The UNFCCC secretariat has therefore gone out of its way to address the underlying tensions that plague the prospect of a future agreement.
The EU (and more recently the US) have been the key proponents of a treaty that will require all countries to make binding commitments to cutting emissions, with large emitters such as China firmly in their sights.
The response of the BASIC nations has been to point out that the Convention itself – the document that any agreements are founded on – contains a notion of ‘common but differentiated responsibility’ between rich and poor nations.
The rationale is reasonably simple: industrialised nations have historical responsibility for most emissions and are therefore the creators of the problem, so developing nations can’t be expected to pay the price.

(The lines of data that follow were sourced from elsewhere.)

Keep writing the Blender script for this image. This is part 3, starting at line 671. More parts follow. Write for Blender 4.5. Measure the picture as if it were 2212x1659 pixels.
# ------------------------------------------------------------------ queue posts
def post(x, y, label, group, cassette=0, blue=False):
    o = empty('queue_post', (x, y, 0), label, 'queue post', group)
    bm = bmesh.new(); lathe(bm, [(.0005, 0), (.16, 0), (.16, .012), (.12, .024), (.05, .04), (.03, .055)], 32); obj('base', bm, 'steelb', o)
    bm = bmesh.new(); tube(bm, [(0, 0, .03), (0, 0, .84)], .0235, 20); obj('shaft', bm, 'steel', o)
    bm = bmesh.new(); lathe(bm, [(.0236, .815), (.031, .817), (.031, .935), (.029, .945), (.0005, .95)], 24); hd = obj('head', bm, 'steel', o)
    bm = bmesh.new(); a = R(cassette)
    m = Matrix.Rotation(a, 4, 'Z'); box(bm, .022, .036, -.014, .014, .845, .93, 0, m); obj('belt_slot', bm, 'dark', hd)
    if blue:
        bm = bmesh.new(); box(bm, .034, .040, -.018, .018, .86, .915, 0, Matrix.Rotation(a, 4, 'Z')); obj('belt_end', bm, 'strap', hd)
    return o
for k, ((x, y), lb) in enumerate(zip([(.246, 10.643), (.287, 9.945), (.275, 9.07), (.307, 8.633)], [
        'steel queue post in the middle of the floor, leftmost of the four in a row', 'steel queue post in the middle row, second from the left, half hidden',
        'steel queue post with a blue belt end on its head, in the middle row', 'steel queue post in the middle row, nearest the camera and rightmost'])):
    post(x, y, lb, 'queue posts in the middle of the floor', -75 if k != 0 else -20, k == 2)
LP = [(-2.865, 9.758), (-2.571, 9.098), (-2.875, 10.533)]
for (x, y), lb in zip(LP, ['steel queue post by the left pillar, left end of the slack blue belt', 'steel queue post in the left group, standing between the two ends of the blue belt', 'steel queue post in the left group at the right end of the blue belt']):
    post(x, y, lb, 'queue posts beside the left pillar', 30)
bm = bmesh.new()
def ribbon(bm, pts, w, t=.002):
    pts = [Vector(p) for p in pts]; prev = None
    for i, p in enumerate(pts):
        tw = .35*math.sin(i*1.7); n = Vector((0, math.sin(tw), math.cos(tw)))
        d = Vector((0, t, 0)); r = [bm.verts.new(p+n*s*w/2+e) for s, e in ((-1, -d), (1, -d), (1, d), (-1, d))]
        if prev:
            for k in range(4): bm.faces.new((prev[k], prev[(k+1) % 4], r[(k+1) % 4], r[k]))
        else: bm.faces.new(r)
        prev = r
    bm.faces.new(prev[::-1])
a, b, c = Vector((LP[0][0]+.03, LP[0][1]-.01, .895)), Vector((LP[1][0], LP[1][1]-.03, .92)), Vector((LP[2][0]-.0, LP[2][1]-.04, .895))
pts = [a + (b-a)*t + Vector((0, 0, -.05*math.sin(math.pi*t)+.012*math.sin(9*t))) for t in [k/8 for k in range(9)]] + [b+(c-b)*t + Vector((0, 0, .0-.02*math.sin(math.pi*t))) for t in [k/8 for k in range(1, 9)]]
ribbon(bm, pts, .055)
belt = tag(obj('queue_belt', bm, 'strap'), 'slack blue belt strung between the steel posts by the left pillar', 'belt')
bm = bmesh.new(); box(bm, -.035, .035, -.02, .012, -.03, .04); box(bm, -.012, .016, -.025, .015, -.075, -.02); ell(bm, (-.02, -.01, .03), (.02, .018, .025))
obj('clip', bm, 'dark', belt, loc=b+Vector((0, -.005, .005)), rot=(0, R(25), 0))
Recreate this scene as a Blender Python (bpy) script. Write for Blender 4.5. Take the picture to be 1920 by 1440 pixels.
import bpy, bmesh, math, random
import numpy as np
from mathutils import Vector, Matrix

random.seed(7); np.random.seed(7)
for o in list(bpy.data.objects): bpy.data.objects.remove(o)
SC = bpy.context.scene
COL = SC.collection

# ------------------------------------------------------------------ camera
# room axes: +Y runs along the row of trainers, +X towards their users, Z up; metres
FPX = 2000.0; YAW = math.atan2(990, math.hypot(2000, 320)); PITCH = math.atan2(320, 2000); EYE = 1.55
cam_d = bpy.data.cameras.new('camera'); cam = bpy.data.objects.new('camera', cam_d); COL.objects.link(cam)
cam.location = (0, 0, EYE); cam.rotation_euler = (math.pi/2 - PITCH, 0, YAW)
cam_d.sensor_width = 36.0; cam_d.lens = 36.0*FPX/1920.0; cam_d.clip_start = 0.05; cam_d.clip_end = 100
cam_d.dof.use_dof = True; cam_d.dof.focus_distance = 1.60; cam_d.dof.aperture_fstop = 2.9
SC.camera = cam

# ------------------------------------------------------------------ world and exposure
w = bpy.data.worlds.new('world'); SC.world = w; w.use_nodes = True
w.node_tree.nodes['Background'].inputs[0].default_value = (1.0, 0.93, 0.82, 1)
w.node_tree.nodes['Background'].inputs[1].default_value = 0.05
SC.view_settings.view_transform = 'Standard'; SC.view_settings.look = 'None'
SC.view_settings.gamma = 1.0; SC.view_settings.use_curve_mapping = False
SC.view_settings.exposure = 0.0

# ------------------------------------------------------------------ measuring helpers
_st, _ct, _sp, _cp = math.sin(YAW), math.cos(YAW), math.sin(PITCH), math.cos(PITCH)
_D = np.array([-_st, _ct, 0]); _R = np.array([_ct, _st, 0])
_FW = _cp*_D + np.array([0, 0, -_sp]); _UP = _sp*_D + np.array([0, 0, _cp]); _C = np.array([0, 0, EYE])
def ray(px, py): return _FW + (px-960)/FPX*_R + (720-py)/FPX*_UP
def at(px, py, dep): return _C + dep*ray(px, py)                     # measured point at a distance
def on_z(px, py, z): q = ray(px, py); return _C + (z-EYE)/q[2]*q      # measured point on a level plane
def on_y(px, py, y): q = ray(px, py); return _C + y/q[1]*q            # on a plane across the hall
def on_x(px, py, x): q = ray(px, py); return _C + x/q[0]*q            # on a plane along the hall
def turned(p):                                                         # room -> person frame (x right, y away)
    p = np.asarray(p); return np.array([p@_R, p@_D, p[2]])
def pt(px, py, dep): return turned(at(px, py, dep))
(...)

A similar logic can be applied to deforestation and agricultural development. Deforestation for agriculture and economic development in Europe and North America has been well documented. Developing nations can’t be expected to hold back on food production for this reason, and food production is a more essential part of development than, say, building a coal-fired power station.
So will this translate into a policy measure at the Paris conference? It’s unlikely.
REDD has already been incorporated in some ways into the UNFCCC’s broader work. Countries have been asked to make submissions on the best way to reduce emissions from deforestation and land-use change. An agreement on a methodological approach was made in June this year.
But what is more important is individual country policies and how these impact the negotiations.
The EU, which has been the driver of much of the work on REDD, is currently not in a position to demand much in relation to forests. The EU has been struggling with its own position on how and whether to incorporate land-use emissions into its own emissions trading system – and therefore its commitments under the UN. If the EU is struggling to determine how it’s going to treat its own land-use emissions, it can’t ask others for anything.
This leaves campaign groups. Will campaigners make a big deal of forests in Paris? Yes, but it won’t be the focus. There are two reasons.
First, coal-powered generation is the climate change cause celebre of the moment. There has been little in the way of campaigning specifically on deforestation emissions as something to be handled by governments, which leads to the second point.
Greenpeace and many other groups worked out a number of years ago that lobbying governments on climate policy was for the most part ineffective. These groups made a concerted effort to campaign against major corporations and their brands rather than aiming for policy change.
This is essentially the reason these groups have spent most of their energy either launching black campaigns against companies and/or pushing for change through and within forums such as the Roundtable on Sustainable Palm Oil.
This leaves the fact that the world’s media will be trained on Paris, which will give these groups an opportunity to push their causes and voice their complaints, however inaccurate these may be. Will palm oil be spared? Unlikely.